Copy everything in the data below exactly except the pictures.

┌─ Given information

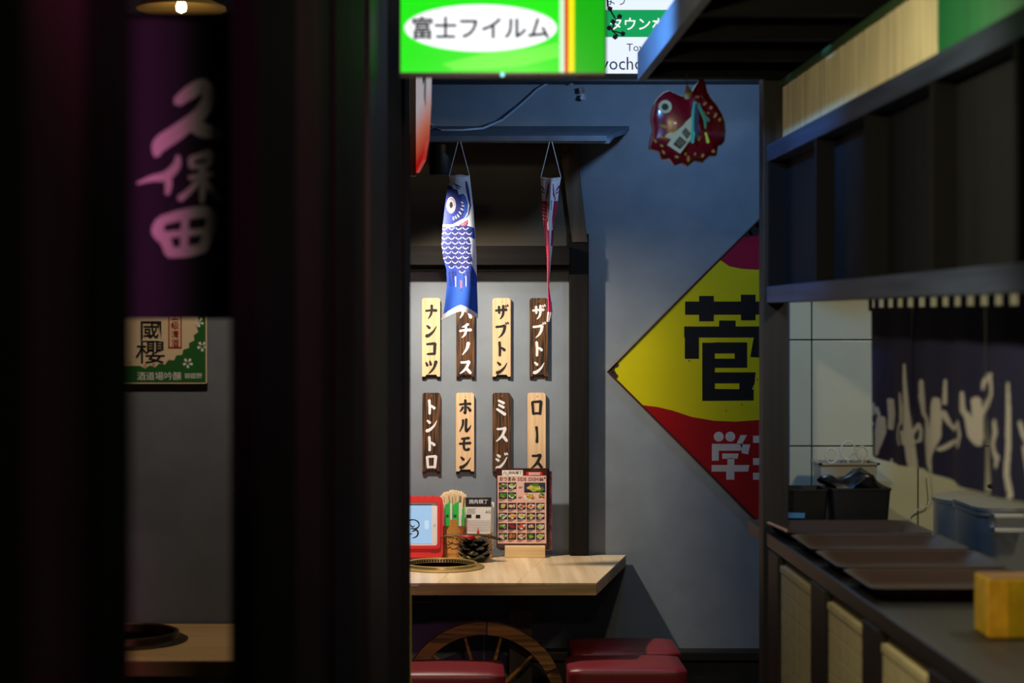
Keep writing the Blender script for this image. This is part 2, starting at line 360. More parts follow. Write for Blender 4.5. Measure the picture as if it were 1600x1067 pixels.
for px, py, word, dark in pl:
    W, H = 28.2*sc_, 127*sc_; x, z = X_(px, YP), Z_(py, YP)
    lab = ('charred dark' if dark else 'pale')+' wooden menu plaque reading '+ROMAJI[word]+' in '+('white' if dark else 'black')+' brush katakana'
    t = thing('menu_plaque', lab, 'sign', (x+W/2, YP, z-H), 'menu plaques on the alcove wall')
    r = .009; h = H*.965
    arc = [(W-r+r*math.cos(a), -r+r*math.sin(a)) for a in np.linspace(0, math.pi/2, 5)]+[(r-r*math.sin(a), -r+r*math.cos(a)) for a in np.linspace(0, math.pi/2, 5)]
    out = arc+[(0, -h), (W*.17, -h), (W*.25, -h+.007), (W*.78, -h+.007), (W*.85, -h), (W, -h)]
    part('board', MB().prism(out, (x, YP-.010, z), XR, ZU, .009), M_char if dark else M_pale, t)
    foot = [(0, -h+.012), (0, -H), (W*.19, -H), (W*.25, -H+.0075), (W*.77, -H+.0075), (W*.83, -H), (W, -H), (W, -h+.012)]
    part('foot', MB().prism(foot, (x, YP-.001, z), XR, ZU, .004), M_ink if not dark else M_char, t, label='dark notched foot')
    part('nail', MB().lathe([(0.0, -.002), (.0016, -.0015), (.002, 0)], (x+W*.52, YP-.0102, z-.0125), 10, 'y'), M_steel, t)
    n = len(word); top, bot = (z-H*.09, z-H*.935); ch = (top-bot)/n
    sz = min(ch*.80, .056)
    sp = (top-bot-sz)/(n-1)
    for i, cc in enumerate(word):
        mb = MB(); ox = x+W/2-CW*.5; oz = top-i*sp-sz
        for k, st in enumerate(K[cc]):
            mb.ribbon([(a*CW, b*sz, c_*.05*1.32) for a, b, c_ in st], (ox, YP-.0108-.00008*k, oz), XR, ZU)
        part('brush_character', mb, M_white if dark else M_ink, t)

# ------------------------------------------------------------------ carp windsocks
M_cloth = vcol_mat('printed cloth', .85)
def interp(y, tab):
    ys = [a for a, b in tab]; return np.interp(y, ys, [b for a, b in tab])
# blue carp: coordinates u (0..341) and v (0..1067) over its own drawing, 4.2625 units to a pixel of 1/454 m
def dr(u, v, Y): return at(680+u/4.2625, 260+v/4.2625, Y)
Yw = 6.545
left = [(62,92),(100,99),(140,82),(260,65),(400,50),(520,42),(620,55),(700,75),(800,78),(900,68),(985,56),(1022,38)]
right = [(62,230),(150,240),(300,255),(450,266),(600,275),(780,278),(900,282),(1022,286)]
hem = lambda u: 965+55*np.clip(np.abs((u-172)/125.), 0, 1)**1.5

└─

* **Completed exercise**:
Keep writing the Blender script for this image. This is part 2, starting at line 360. More parts follow. Write for Blender 4.5. Measure the picture as if it were 1600x1067 pixels.
for px, py, word, dark in pl:
    W, H = 28.2*sc_, 127*sc_; x, z = X_(px, YP), Z_(py, YP)
    lab = ('charred dark' if dark else 'pale')+' wooden menu plaque reading '+ROMAJI[word]+' in '+('white' if dark else 'black')+' brush katakana'
    t = thing('menu_plaque', lab, 'sign', (x+W/2, YP, z-H), 'menu plaques on the alcove wall')
    r = .009; h = H*.965
    arc = [(W-r+r*math.cos(a), -r+r*math.sin(a)) for a in np.linspace(0, math.pi/2, 5)]+[(r-r*math.sin(a), -r+r*math.cos(a)) for a in np.linspace(0, math.pi/2, 5)]
    out = arc+[(0, -h), (W*.17, -h), (W*.25, -h+.007), (W*.78, -h+.007), (W*.85, -h), (W, -h)]
    part('board', MB().prism(out, (x, YP-.010, z), XR, ZU, .009), M_char if dark else M_pale, t)
    foot = [(0, -h+.012), (0, -H), (W*.19, -H), (W*.25, -H+.0075), (W*.77, -H+.0075), (W*.83, -H), (W, -H), (W, -h+.012)]
    part('foot', MB().prism(foot, (x, YP-.001, z), XR, ZU, .004), M_ink if not dark else M_char, t, label='dark notched foot')
    part('nail', MB().lathe([(0.0, -.002), (.0016, -.0015), (.002, 0)], (x+W*.52, YP-.0102, z-.0125), 10, 'y'), M_steel, t)
    n = len(word); top, bot = (z-H*.09, z-H*.935); ch = (top-bot)/n
    sz = min(ch*.80, .056)
    sp = (top-bot-sz)/(n-1)
    for i, cc in enumerate(word):
        mb = MB(); ox = x+W/2-CW*.5; oz = top-i*sp-sz
        for k, st in enumerate(K[cc]):
            mb.ribbon([(a*CW, b*sz, c_*.05*1.32) for a, b, c_ in st], (ox, YP-.0108-.00008*k, oz), XR, ZU)
        part('brush_character', mb, M_white if dark else M_ink, t)

# ------------------------------------------------------------------ carp windsocks
M_cloth = vcol_mat('printed cloth', .85)
def interp(y, tab):
    ys = [a for a, b in tab]; return np.interp(y, ys, [b for a, b in tab])
# blue carp: coordinates u (0..341) and v (0..1067) over its own drawing, 4.2625 units to a pixel of 1/454 m
def dr(u, v, Y): return at(680+u/4.2625, 260+v/4.2625, Y)
Yw = 6.545
left = [(62,92),(100,99),(140,82),(260,65),(400,50),(520,42),(620,55),(700,75),(800,78),(900,68),(985,56),(1022,38)]
right = [(62,230),(150,240),(300,255),(450,266),(600,275),(780,278),(900,282),(1022,286)]
hem = lambda u: 965+55*np.clip(np.abs((u-172)/125.), 0, 1)**1.5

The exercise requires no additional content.